▶ _THE PROBLEM_
Copy out each line exactly as it appears.

▶ _INFORMATION SUPPLIED_

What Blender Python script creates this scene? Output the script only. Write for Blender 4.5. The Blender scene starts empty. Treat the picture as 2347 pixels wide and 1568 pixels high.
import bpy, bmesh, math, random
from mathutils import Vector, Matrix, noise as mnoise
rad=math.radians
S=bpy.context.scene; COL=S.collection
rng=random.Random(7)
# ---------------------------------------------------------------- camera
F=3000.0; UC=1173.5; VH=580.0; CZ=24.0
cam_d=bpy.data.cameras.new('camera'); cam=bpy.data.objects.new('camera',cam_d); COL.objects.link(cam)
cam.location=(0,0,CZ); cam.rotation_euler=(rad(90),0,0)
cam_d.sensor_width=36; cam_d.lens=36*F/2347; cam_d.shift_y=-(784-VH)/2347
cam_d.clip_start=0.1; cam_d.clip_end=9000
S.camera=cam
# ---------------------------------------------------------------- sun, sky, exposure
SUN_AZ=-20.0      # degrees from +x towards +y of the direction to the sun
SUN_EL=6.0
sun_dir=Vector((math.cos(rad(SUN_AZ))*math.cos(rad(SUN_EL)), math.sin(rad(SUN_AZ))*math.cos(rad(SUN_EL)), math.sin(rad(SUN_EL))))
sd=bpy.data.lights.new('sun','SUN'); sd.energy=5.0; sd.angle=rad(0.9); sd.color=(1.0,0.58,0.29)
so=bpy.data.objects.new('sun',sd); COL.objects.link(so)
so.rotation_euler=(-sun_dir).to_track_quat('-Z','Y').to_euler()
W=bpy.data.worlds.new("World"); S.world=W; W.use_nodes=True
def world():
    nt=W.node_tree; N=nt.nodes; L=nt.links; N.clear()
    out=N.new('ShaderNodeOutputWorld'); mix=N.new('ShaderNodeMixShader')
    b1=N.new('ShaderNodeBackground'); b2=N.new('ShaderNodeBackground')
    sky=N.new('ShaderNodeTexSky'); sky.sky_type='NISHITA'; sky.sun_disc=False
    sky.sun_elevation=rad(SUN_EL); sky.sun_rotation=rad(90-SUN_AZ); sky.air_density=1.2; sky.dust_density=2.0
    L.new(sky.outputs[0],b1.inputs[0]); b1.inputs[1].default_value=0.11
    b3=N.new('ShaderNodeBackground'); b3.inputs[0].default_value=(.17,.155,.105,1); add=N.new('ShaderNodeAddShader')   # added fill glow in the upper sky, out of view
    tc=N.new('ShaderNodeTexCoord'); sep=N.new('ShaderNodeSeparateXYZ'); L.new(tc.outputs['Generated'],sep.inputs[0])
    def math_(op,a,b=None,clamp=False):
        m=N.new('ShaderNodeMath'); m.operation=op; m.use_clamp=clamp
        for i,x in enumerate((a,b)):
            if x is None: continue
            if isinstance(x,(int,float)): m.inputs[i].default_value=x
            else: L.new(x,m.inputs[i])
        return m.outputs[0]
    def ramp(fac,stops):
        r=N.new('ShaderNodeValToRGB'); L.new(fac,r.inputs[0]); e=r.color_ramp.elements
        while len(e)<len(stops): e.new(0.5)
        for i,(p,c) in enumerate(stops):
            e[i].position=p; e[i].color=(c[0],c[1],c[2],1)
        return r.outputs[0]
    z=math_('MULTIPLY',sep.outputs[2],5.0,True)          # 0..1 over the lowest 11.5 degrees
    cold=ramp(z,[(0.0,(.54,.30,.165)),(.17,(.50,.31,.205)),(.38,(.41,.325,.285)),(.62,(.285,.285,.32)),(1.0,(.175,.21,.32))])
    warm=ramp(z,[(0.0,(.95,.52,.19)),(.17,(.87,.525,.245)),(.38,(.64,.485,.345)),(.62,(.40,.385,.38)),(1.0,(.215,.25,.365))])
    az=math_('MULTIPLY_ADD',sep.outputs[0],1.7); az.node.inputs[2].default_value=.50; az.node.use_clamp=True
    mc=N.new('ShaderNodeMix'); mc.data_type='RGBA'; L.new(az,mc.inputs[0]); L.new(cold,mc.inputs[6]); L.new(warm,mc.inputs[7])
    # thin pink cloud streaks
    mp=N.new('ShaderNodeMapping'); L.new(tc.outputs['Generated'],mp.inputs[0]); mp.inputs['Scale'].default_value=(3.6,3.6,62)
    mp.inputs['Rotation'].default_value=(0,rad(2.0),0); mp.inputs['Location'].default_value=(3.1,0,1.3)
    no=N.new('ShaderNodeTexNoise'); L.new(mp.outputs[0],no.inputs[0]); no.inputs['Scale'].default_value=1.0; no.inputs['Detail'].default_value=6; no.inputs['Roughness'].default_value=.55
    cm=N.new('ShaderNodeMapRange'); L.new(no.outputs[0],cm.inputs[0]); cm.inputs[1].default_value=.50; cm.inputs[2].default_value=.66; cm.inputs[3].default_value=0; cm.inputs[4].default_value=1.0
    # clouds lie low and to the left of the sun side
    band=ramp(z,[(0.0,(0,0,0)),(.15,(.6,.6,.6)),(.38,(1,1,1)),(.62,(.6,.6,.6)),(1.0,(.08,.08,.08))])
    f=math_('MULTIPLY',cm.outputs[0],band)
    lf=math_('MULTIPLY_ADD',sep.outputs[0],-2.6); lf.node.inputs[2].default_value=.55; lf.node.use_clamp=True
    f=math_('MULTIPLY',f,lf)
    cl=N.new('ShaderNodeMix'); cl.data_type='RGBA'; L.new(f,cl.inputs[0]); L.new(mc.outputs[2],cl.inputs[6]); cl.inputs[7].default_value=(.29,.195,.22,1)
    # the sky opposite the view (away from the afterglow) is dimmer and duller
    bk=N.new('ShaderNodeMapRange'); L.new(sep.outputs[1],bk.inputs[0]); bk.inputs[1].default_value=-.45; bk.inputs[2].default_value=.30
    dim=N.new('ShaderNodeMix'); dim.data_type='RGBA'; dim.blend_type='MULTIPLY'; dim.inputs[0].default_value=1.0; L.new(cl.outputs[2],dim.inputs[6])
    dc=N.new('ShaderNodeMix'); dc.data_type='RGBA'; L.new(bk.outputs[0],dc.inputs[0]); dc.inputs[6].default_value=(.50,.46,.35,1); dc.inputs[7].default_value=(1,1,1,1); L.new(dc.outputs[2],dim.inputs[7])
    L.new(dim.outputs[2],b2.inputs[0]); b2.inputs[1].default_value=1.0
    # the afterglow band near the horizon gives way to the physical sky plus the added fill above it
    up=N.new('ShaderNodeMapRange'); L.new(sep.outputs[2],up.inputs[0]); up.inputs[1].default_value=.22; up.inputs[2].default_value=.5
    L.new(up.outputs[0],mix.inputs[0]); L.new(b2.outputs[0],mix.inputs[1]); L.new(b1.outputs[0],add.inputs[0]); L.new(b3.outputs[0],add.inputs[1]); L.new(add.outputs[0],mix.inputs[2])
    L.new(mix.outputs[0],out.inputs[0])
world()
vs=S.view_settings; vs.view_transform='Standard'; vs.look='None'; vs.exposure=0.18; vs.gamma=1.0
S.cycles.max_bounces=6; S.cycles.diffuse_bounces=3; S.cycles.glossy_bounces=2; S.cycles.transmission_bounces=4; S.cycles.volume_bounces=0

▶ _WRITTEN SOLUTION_
What Blender Python script creates this scene? Output the script only. Write for Blender 4.5. The Blender scene starts empty. Treat the picture as 2347 pixels wide and 1568 pixels high.
import bpy, bmesh, math, random
from mathutils import Vector, Matrix, noise as mnoise
rad=math.radians
S=bpy.context.scene; COL=S.collection
rng=random.Random(7)
# ---------------------------------------------------------------- camera
F=3000.0; UC=1173.5; VH=580.0; CZ=24.0
cam_d=bpy.data.cameras.new('camera'); cam=bpy.data.objects.new('camera',cam_d); COL.objects.link(cam)
cam.location=(0,0,CZ); cam.rotation_euler=(rad(90),0,0)
cam_d.sensor_width=36; cam_d.lens=36*F/2347; cam_d.shift_y=-(784-VH)/2347
cam_d.clip_start=0.1; cam_d.clip_end=9000
S.camera=cam
# ---------------------------------------------------------------- sun, sky, exposure
SUN_AZ=-20.0      # degrees from +x towards +y of the direction to the sun
SUN_EL=6.0
sun_dir=Vector((math.cos(rad(SUN_AZ))*math.cos(rad(SUN_EL)), math.sin(rad(SUN_AZ))*math.cos(rad(SUN_EL)), math.sin(rad(SUN_EL))))
sd=bpy.data.lights.new('sun','SUN'); sd.energy=5.0; sd.angle=rad(0.9); sd.color=(1.0,0.58,0.29)
so=bpy.data.objects.new('sun',sd); COL.objects.link(so)
so.rotation_euler=(-sun_dir).to_track_quat('-Z','Y').to_euler()
W=bpy.data.worlds.new("World"); S.world=W; W.use_nodes=True
def world():
    nt=W.node_tree; N=nt.nodes; L=nt.links; N.clear()
    out=N.new('ShaderNodeOutputWorld'); mix=N.new('ShaderNodeMixShader')
    b1=N.new('ShaderNodeBackground'); b2=N.new('ShaderNodeBackground')
    sky=N.new('ShaderNodeTexSky'); sky.sky_type='NISHITA'; sky.sun_disc=False
    sky.sun_elevation=rad(SUN_EL); sky.sun_rotation=rad(90-SUN_AZ); sky.air_density=1.2; sky.dust_density=2.0
    L.new(sky.outputs[0],b1.inputs[0]); b1.inputs[1].default_value=0.11
    b3=N.new('ShaderNodeBackground'); b3.inputs[0].default_value=(.17,.155,.105,1); add=N.new('ShaderNodeAddShader')   # added fill glow in the upper sky, out of view
    tc=N.new('ShaderNodeTexCoord'); sep=N.new('ShaderNodeSeparateXYZ'); L.new(tc.outputs['Generated'],sep.inputs[0])
    def math_(op,a,b=None,clamp=False):
        m=N.new('ShaderNodeMath'); m.operation=op; m.use_clamp=clamp
        for i,x in enumerate((a,b)):
            if x is None: continue
            if isinstance(x,(int,float)): m.inputs[i].default_value=x
            else: L.new(x,m.inputs[i])
        return m.outputs[0]
    def ramp(fac,stops):
        r=N.new('ShaderNodeValToRGB'); L.new(fac,r.inputs[0]); e=r.color_ramp.elements
        while len(e)<len(stops): e.new(0.5)
        for i,(p,c) in enumerate(stops):
            e[i].position=p; e[i].color=(c[0],c[1],c[2],1)
        return r.outputs[0]
    z=math_('MULTIPLY',sep.outputs[2],5.0,True)          # 0..1 over the lowest 11.5 degrees
    cold=ramp(z,[(0.0,(.54,.30,.165)),(.17,(.50,.31,.205)),(.38,(.41,.325,.285)),(.62,(.285,.285,.32)),(1.0,(.175,.21,.32))])
    warm=ramp(z,[(0.0,(.95,.52,.19)),(.17,(.87,.525,.245)),(.38,(.64,.485,.345)),(.62,(.40,.385,.38)),(1.0,(.215,.25,.365))])
    az=math_('MULTIPLY_ADD',sep.outputs[0],1.7); az.node.inputs[2].default_value=.50; az.node.use_clamp=True
    mc=N.new('ShaderNodeMix'); mc.data_type='RGBA'; L.new(az,mc.inputs[0]); L.new(cold,mc.inputs[6]); L.new(warm,mc.inputs[7])
    # thin pink cloud streaks
    mp=N.new('ShaderNodeMapping'); L.new(tc.outputs['Generated'],mp.inputs[0]); mp.inputs['Scale'].default_value=(3.6,3.6,62)
    mp.inputs['Rotation'].default_value=(0,rad(2.0),0); mp.inputs['Location'].default_value=(3.1,0,1.3)
    no=N.new('ShaderNodeTexNoise'); L.new(mp.outputs[0],no.inputs[0]); no.inputs['Scale'].default_value=1.0; no.inputs['Detail'].default_value=6; no.inputs['Roughness'].default_value=.55
    cm=N.new('ShaderNodeMapRange'); L.new(no.outputs[0],cm.inputs[0]); cm.inputs[1].default_value=.50; cm.inputs[2].default_value=.66; cm.inputs[3].default_value=0; cm.inputs[4].default_value=1.0
    # clouds lie low and to the left of the sun side
    band=ramp(z,[(0.0,(0,0,0)),(.15,(.6,.6,.6)),(.38,(1,1,1)),(.62,(.6,.6,.6)),(1.0,(.08,.08,.08))])
    f=math_('MULTIPLY',cm.outputs[0],band)
    lf=math_('MULTIPLY_ADD',sep.outputs[0],-2.6); lf.node.inputs[2].default_value=.55; lf.node.use_clamp=True
    f=math_('MULTIPLY',f,lf)
    cl=N.new('ShaderNodeMix'); cl.data_type='RGBA'; L.new(f,cl.inputs[0]); L.new(mc.outputs[2],cl.inputs[6]); cl.inputs[7].default_value=(.29,.195,.22,1)
    # the sky opposite the view (away from the afterglow) is dimmer and duller
    bk=N.new('ShaderNodeMapRange'); L.new(sep.outputs[1],bk.inputs[0]); bk.inputs[1].default_value=-.45; bk.inputs[2].default_value=.30
    dim=N.new('ShaderNodeMix'); dim.data_type='RGBA'; dim.blend_type='MULTIPLY'; dim.inputs[0].default_value=1.0; L.new(cl.outputs[2],dim.inputs[6])
    dc=N.new('ShaderNodeMix'); dc.data_type='RGBA'; L.new(bk.outputs[0],dc.inputs[0]); dc.inputs[6].default_value=(.50,.46,.35,1); dc.inputs[7].default_value=(1,1,1,1); L.new(dc.outputs[2],dim.inputs[7])
    L.new(dim.outputs[2],b2.inputs[0]); b2.inputs[1].default_value=1.0
    # the afterglow band near the horizon gives way to the physical sky plus the added fill above it
    up=N.new('ShaderNodeMapRange'); L.new(sep.outputs[2],up.inputs[0]); up.inputs[1].default_value=.22; up.inputs[2].default_value=.5
    L.new(up.outputs[0],mix.inputs[0]); L.new(b2.outputs[0],mix.inputs[1]); L.new(b1.outputs[0],add.inputs[0]); L.new(b3.outputs[0],add.inputs[1]); L.new(add.outputs[0],mix.inputs[2])
    L.new(mix.outputs[0],out.inputs[0])
world()
vs=S.view_settings; vs.view_transform='Standard'; vs.look='None'; vs.exposure=0.18; vs.gamma=1.0
S.cycles.max_bounces=6; S.cycles.diffuse_bounces=3; S.cycles.glossy_bounces=2; S.cycles.transmission_bounces=4; S.cycles.volume_bounces=0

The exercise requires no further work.